Camille Moore - Todd Duncan Archival Collection, Humanities@Work

About the Project

During the summer of 2025, I had the special opportunity to participate in the Humanities@Work internship program offered by the Humanities Center on Wayne State's campus. I was paired with Dr. Todd Duncan, a WSU English and African American studies professor who taught an oral history course titled, "Black Detroit: Stories of OldTimers" from 1997 to 2012. For three months, I assisted Dr. Duncan in accessing, inventorying, and selectively digitizing the audiovisual materials from his collection, which is now in the process of being donated to the Walter P. Reuther Library, Archives of Labor and Urban Affairs.

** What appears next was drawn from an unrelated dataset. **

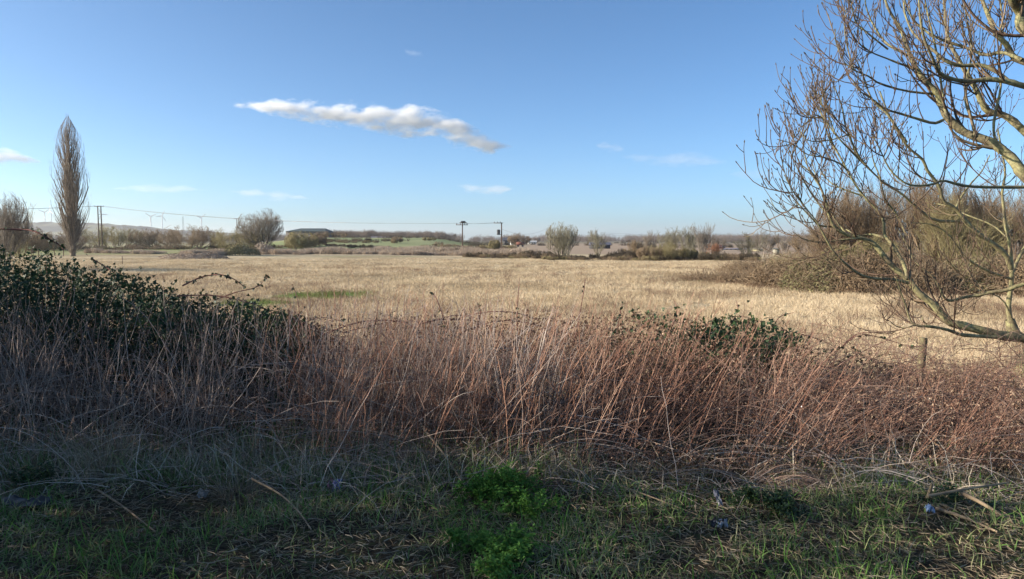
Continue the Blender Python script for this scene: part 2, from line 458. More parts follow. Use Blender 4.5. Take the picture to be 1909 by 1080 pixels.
# ------------------------------------------------------------------ clouds: drifting bodies of vapour above the haze
def cloud(label, pts, Y, dens, seed, depth=140, nscale=.010, group=None):
    """pts: (px, centre py, half thickness px)"""
    pts = np.array(pts, float)
    x = (pts[:, 0] - PW / 2) / FPX * Y
    zc = np.array([at(a, b, Y)[2] for a, b in pts[:, :2]])
    h = pts[:, 2] / FPX * Y
    xs_ = np.linspace(x[0], x[-1], 28)
    zz = np.interp(xs_, x, zc); hh = np.interp(xs_, x, h)
    cx, cz = xs_.mean(), zz.mean()
    prof = np.sqrt(np.clip(1 - np.linspace(-1, 1, 28) ** 6, .02, 1))
    th = np.linspace(0, 2 * math.pi, 16, endpoint=False)
    V = np.stack([np.repeat((xs_ - cx)[:, None], 16, 1), depth * np.cos(th)[None] * prof[:, None], (zz - cz)[:, None] + 1.25 * hh[:, None] * prof[:, None] * np.sin(th)[None]], -1)
    i = np.arange(27)[:, None] * 16; j = np.arange(16)[None]; j2 = (j + 1) % 16
    m = MB(); m.add(V, np.stack([i + j, i + j2, i + 16 + j2, i + 16 + j], -1))
    m.t.append(np.array([[0, b, a] for a, b in [(k, k + 1) for k in range(1, 15)]]))
    m.t.append(np.array([[27 * 16, 27 * 16 + a, 27 * 16 + a + 1] for a in range(1, 15)]))
    x0, x1 = (xs_ - cx)[0], (xs_ - cx)[-1]
    zlo, zhi = (zz - cz).min() - 1, (zz - cz).max() + 1; hmax = hh.max()
    def b(t, N, out):
        tc = N('TexCoord'); sp = N('SeparateXYZ'); t.links.new(tc.outputs['Object'], sp.inputs[0])
        u = N('MapRange'); t.links.new(sp.outputs[0], u.inputs[0]); u.inputs[1].default_value = x0; u.inputs[2].default_value = x1
        def fc(vals):
            f = N('FloatCurve'); c = f.mapping.curves[0]
            us = np.linspace(0, 1, len(vals))
            c.points[0].location = (0, float(vals[0])); c.points[1].location = (1, float(vals[-1]))
            for a, v in list(zip(us, vals))[1:-1]: c.points.new(float(a), float(v))
            f.mapping.update(); t.links.new(u.outputs[0], f.inputs['Value']); return f.outputs[0]
        uu = np.linspace(0, 27, 11).astype(int)
        cn = fc(((zz - cz)[uu] - zlo) / (zhi - zlo)); hn = fc(np.clip(hh[uu] * prof[uu] / hmax, .05, 1))
        c = N('MapRange'); t.links.new(cn, c.inputs[0]); c.inputs[3].default_value = zlo; c.inputs[4].default_value = zhi
        d = N('Math', operation='SUBTRACT'); t.links.new(sp.outputs[2], d.inputs[0]); t.links.new(c.outputs[0], d.inputs[1])
        hm = N('Math', operation='MULTIPLY'); t.links.new(hn, hm.inputs[0]); hm.inputs[1].default_value = float(hmax)
        q = N('Math', operation='DIVIDE'); t.links.new(d.outputs[0], q.inputs[0]); t.links.new(hm.outputs[0], q.inputs[1])
        yq = N('Math', operation='DIVIDE'); t.links.new(sp.outputs[1], yq.inputs[0]); yq.inputs[1].default_value = depth
        ue = N('MapRange'); t.links.new(sp.outputs[0], ue.inputs[0]); ue.inputs[1].default_value = x0; ue.inputs[2].default_value = x1; ue.inputs[3].default_value = -1; ue.inputs[4].default_value = 1
        up_ = N('Math', operation='POWER'); t.links.new(ue.outputs[0], up_.inputs[0]); up_.inputs[1].default_value = 4.0
        cb = N('CombineXYZ'); t.links.new(q.outputs[0], cb.inputs[0]); t.links.new(yq.outputs[0], cb.inputs[1]); t.links.new(up_.outputs[0], cb.inputs[2])
        ln = N('VectorMath', operation='LENGTH'); t.links.new(cb.outputs[0], ln.inputs[0])
        mp = N('Mapping'); t.links.new(tc.outputs['Object'], mp.inputs[0]); mp.inputs['Scale'].default_value = (.55, .8, 1.25); mp.inputs['Location'].default_value = (seed * 37.7, seed * 11.3, 0)
        no = N('TexNoise', i_Scale=nscale, i_Detail=7.0, i_Roughness=.66); t.links.new(mp.outputs[0], no.inputs['Vector'])
        s = N('Math', operation='MULTIPLY_ADD'); t.links.new(no.outputs['Fac'], s.inputs[0]); s.inputs[1].default_value = 4.4; s.inputs[2].default_value = -1.55
        e = N('Math', operation='SUBTRACT'); t.links.new(s.outputs[0], e.inputs[0]); t.links.new(ln.outputs['Value'], e.inputs[1])
        r = N('MapRange', interpolation_type='SMOOTHSTEP'); t.links.new(e.outputs[0], r.inputs[0]); r.inputs[1].default_value = -.30; r.inputs[2].default_value = .65; r.inputs[4].default_value = dens
        v = N('VolumePrincipled', i_Anisotropy=.2); v.inputs['Color'].default_value = (.995, .995, .995, 1)
        t.links.new(r.outputs[0], v.inputs['Density']); t.links.new(v.outputs[0], out.inputs['Volume'])
    mm = mat('cloud_vapour', b)
    o = link('cloud', m.mesh('cloud', mm, True), None, (cx, Y, cz))
    tag(o, label, 'cloud', group)
    return o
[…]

It was a privilege to learn about Dr. Duncan's research and his connection to Black labor organizers, activists, athletes, and philanthropists in Detroit. His courses connected students to wise Detroiters, many of whom lived in the historic Black Bottom neighborhood and participated in the Brewster OldTimers philanthropic organization. This vast collection of oral histories, recorded on audiocassette, VHS, and optical disc, presents researchers with thoughtful intergenerational conversations and provides our elders with the opportunity to pass the torch to young people to continue the ongoing efforts for a better Detroit.

Archived Frame

This photo is a frame taken from a VHS recording of a "Black Detroit: Stories of OldTimers" class session on December 5, 2001.

Left to right: Dr. Todd Duncan, Grace Lee Boggs, Jim Embry, two unidentified students.